Bob Dylan, le risposte sono ancora nel vento – Giovanna Checchi

Bob Dylan, le risposte sono ancora nel vento – Giovanna Checchi

Bob Dylan, le risposte sono ancora nel vento – Giovanna Checchi

In tempi come questi di guerra, di tensioni sociali e di scarsa accoglienza nei confronti dei migranti forse guardarsi indietro e rispolverare qualche modello pacifista del passato non sarebbe male.

A parte le numerose figure politiche e religiose che hanno costellato il Novecento e che qui non possiamo elencare, ci piace ricordare il messaggio trasmesso attraverso un mezzo che arriva a tutti, da sempre: la canzone. E se il nostro primo pensiero potrebbe volare verso i Beatles, specialmente verso il carismatico John Lennon e la sua “Imagine” uscita nel 1971, ci piace invece ricordare il peso e lo spessore di Bob Dylan, non per niente premiato con il Nobel per la Letteratura nel 2016.

Quest’anno ricorre il sessantesimo anniversario della sua canzone “Blowin’in the wind” (1963),  scritta e cantata negli anni in cui gli Stati Uniti erano coinvolti nella guerra contro il Vietnam. Una canzone apparentemente innocua, cantata da un semplice menestrello (Dylan è stato infatti definito “il menestrello di Duluth”) che però ha avuto il potere di entrare nella testa e nel cuore di più generazioni di ragazzi e ragazze, di uomini e donne di tutto il mondo.

Ma perché? Cosa trasmettono i versi di questa canzone? Quale incantesimo hanno sprigionato le parole del cantautore statunitense? Il messaggio è che le risposte alle domande più inquietanti volano nel vento e si disperdono senza lasciare traccia. Non c’è risposta certa, sicura, granitica a nessuna delle domande esistenziali. Particolare rilievo hanno i versi finali, dell’ultima strofa: “Quante orecchie deve avere un uomo per ascoltare la gente piangere? E quanti morti ci dovranno essere affinché lui sappia che troppa gente è morta? La risposta, amico mio, se ne va nel vento, la risposta se ne va nel tempo”.

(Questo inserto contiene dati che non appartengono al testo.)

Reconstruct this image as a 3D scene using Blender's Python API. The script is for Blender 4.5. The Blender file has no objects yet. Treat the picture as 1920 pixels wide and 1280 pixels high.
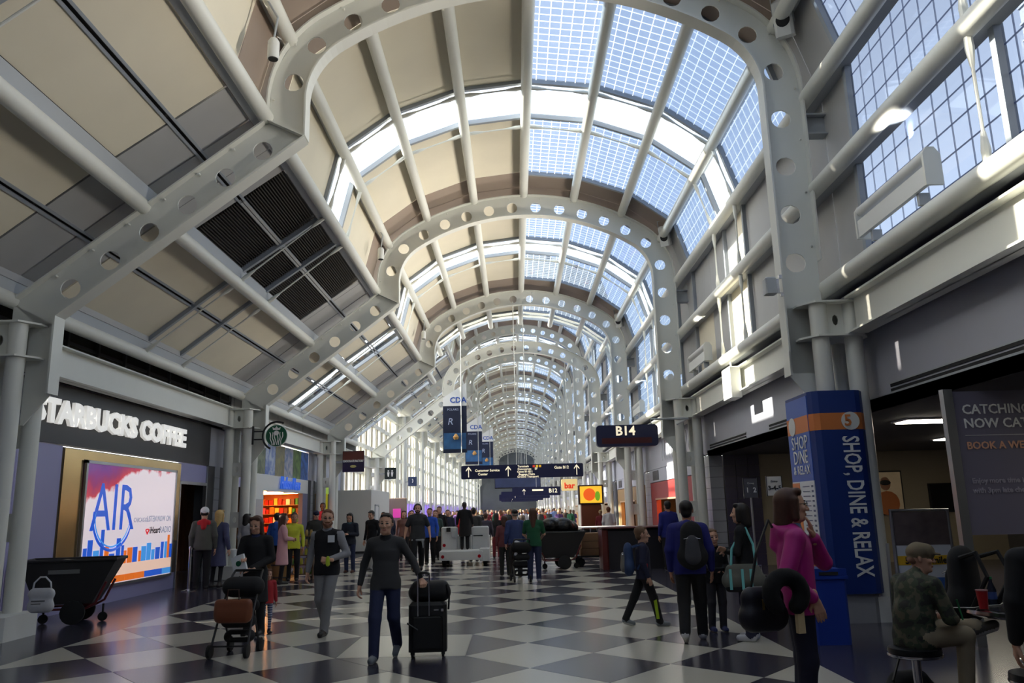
import bpy, math, random
import numpy as np
from mathutils import Vector, Matrix
random.seed(7)
sc = bpy.context.scene
COL = sc.collection
# ------------------------------------------------------------------ camera
YAW, PITCH, ROLL, FPX, EYE = math.radians(0.0455), math.radians(12.004), math.radians(-1.4), 1486.7, 1.76
def cam_axes():
    cy, sy, cp, sp = math.cos(YAW), math.sin(YAW), math.cos(PITCH), math.sin(PITCH)
    f = Vector((sy*cp, cy*cp, sp)); r = Vector((cy, -sy, 0)); u = r.cross(f)
    cr, sr = math.cos(ROLL), math.sin(ROLL)
    return cr*r + sr*u, -sr*r + cr*u, f
RX, UX, FX = cam_axes()
cd = bpy.data.cameras.new('camera'); cam = bpy.data.objects.new('camera', cd); COL.objects.link(cam)
cd.sensor_width = 36; cd.lens = FPX/1920*36; cd.clip_end = 2000; cd.clip_start = 0.05
cam.matrix_world = Matrix(((RX.x, UX.x, -FX.x, 0), (RX.y, UX.y, -FX.y, 0), (RX.z, UX.z, -FX.z, EYE), (0, 0, 0, 1)))
sc.camera = cam
# ------------------------------------------------------------------ sky, sun, exposure
w = bpy.data.worlds.new('sky'); sc.world = w; w.use_nodes = True
nt = w.node_tree; bg = nt.nodes['Background']
sky = nt.nodes.new('ShaderNodeTexSky'); sky.sky_type = 'NISHITA'; sky.sun_disc = False
sky.sun_elevation = math.radians(26.6); sky.sun_rotation = math.radians(-92); sky.air_density = 1.0; sky.dust_density = 2.2; sky.ozone_density = 1.2
hs_ = nt.nodes.new('ShaderNodeHueSaturation'); hs_.inputs['Saturation'].default_value = .30; nt.links.new(sky.outputs[0], hs_.inputs['Color'])
nt.links.new(hs_.outputs[0], bg.inputs[0]); bg.inputs[1].default_value = 0.60
sl = bpy.data.lights.new('sun', 'SUN'); sl.energy = 15.0; sl.angle = math.radians(0.6); sl.color = (1, .90, .74)
so = bpy.data.objects.new('sun', sl); COL.objects.link(so)
so.rotation_euler = Vector((-1.0, -0.015, 0.50)).to_track_quat('Z', 'Y').to_euler()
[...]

Tempo ne è passato tanto, perché sessanta anni sono più di mezzo secolo, e di pianti se ne sono levati tanti, troppi, come tanti, troppi, sono stati i morti a tutte le latitudini. Nei sei decenni che sono trascorsi abbiamo assistito a rivoluzioni tecnologiche (la conquista dello spazio, l’avvento dell’era del computer, l’invenzione del cellulare, e oggi ci stiamo chiedendo a cosa porterà l’intelligenza artificiale) come pure a guerre tra nazioni, al terrorismo nazionale e internazionale, a un crescendo inusitato di violenza verso le donne e i bambini come riportato da recenti fatti di cronaca. E ancora non abbiamo risposte, ancora la risposta vola lontana, portata via dal vento. Così ci indica Dylan. Non siamo qui a indagare la fede del cantautore, la sua vicinanza ai precetti ebraici appresi in famiglia o la sua libera ricerca spirituale. Certamente per noi ancora oggi la suggestione del vento che porta via le risposte giuste, le risposte che vorremmo sapere subito, è potente e quanto mai attuale. I capolavori hanno d’altra parte la capacità di diventare dei classici, senza perdere smalto, perché il loro messaggio universale resta inalterato attraverso il tempo e lo spazio ed ha la caratteristica di essere comprensibile a tutti gli esseri umani che hanno la ventura di ascoltarli, leggerli, vederli, ammirarli.

 

“Blowin’ in the wind” di Bob Dylan (traduzione)

Quante strade deve percorrere un uomo
prima che lo si possa chiamare uomo?
Sì, e quanti mari deve navigare una bianca colomba
prima che possa riposare nella sabbia?
Sì, e quante volte le palle di cannone dovranno volare
prima che siano per sempre bandite?
La risposta, amico mio, sta soffiando nel vento.
La risposta sta soffiando nel vento.
Per quanti anni può esistere una montagna
prima che sia lavata dal mare?
Sì, e quanti anni possono vivere alcune persone
prima che sia permesso loro di essere libere?
Sì, e quante volte un uomo può girare la testa
fingendo di non vedere?
La risposta, amico mio, sta soffiando nel vento.
La risposta sta soffiando nel vento.
Quante volte un uomo deve guardare verso l’alto
prima che possa vedere il cielo?
Sì, e quante orecchie deve avere un uomo
perché possa sentire la gente piangere?
Sì, e quante morti ci vorranno perché egli sappia
che troppe persone sono morte?
La risposta, amico mio, sta soffiando nel vento.
La risposta sta soffiando nel vento.